[Info-vax] What to do with my VAX.....

seasoned_geek roland at logikalsolutions.com
Fri Nov 20 10:46:42 EST 2020


On Monday, November 16, 2020 at 2:38:46 AM UTC-6, Phillip Helbig (undress to reply) wrote:
> In article <rot4rj$onr$1... at dont-email.me>, Dave Froble
> <da... at tsoft-inc.com> writes: 
> 
> Right. I think that folks here understand. However, the term "security 
> by obscurity" has a very specific meaning, and it is confusing to use it 
> to mean something else. 

No. The term "security by obscurity" currently has an obsolete definition. Technically it has always had an obsolete definition, even from day one. You can journey through all of the encryption methods that "would take a super computer years to crack" which are now no longer used because they are child's play. According to some computer history sites a Cray-1 could do 160 MIPS. An i7 920 (Quadcore) can do 82,300 MIPS. According to Wikipedia (not a reliable source) https://en.wikipedia.org/wiki/List_of_Intel_Core_i7_microprocessors  it was released in November 2008.

I have yet to find _any_ encryption method which was not relying on the size of the forest one wanted to hide a tree in.
I have yet to find a champion of said methods who doesn't believe the hacker has to have everything to get my one message.

Those are both very outdated modes of thinking.

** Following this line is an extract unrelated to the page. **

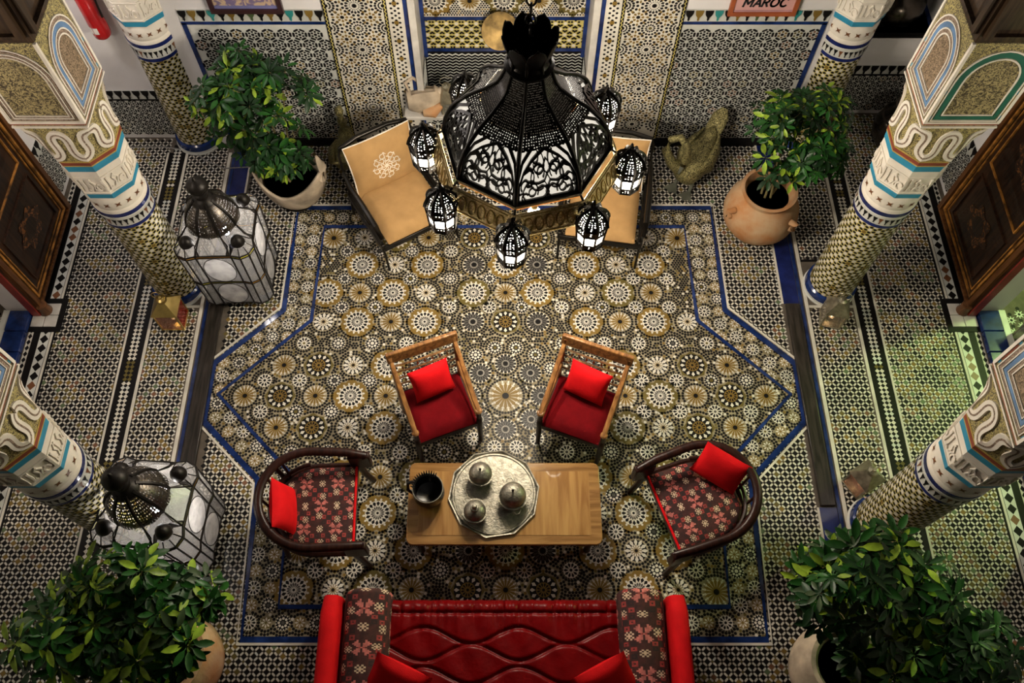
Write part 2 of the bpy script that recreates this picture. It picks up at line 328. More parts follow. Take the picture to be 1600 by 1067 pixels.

When one does the math: considering a 6+ million BOT-NET of i7 920 or above computers (given their age, not unreasonable) You could even go back to 4th gen i5 if you want. https://ark.intel.com/content/www/us/en/ark/products/series/75024/4th-generation-intel-core-i5-processors.html all running at the don't notice it pace of processing 1 packet per hour containing 100 passwords to generate output from and the single SALT to use; it's easy to see a massive amount of data being put into a database over the course of a week.

Hackers don't need _everything_. The need many things for one known packet pre-amble. That universal XML opening text. If they can penetrate even 1% of the CC request for authorization transactions and get valid data to use for another authorization paying money to them or buying products to resell, it's profitable.

> 
> By your definition, all forms of access restriction are "security by 
> obscurity", since those who have access have it because they have 
> something which those who don't don't, though they could, theoretically, 
> bluff their way through and get lucky.

This has always been the case. People pilfer an employee security badge to get access to a building or a room. People talk their way through a door. That's spy craft 101.

We have all watched television shows where someone picked a lock. You can buy the tools and a practice lock in a clear block online. Even if you have the best steel door on your home/office, the key lock is the way in. Most people don't have that. They have a door that looks "nice." That means the lock is really only there to keep out honest people because a solid enough guy can kick/force their way through it.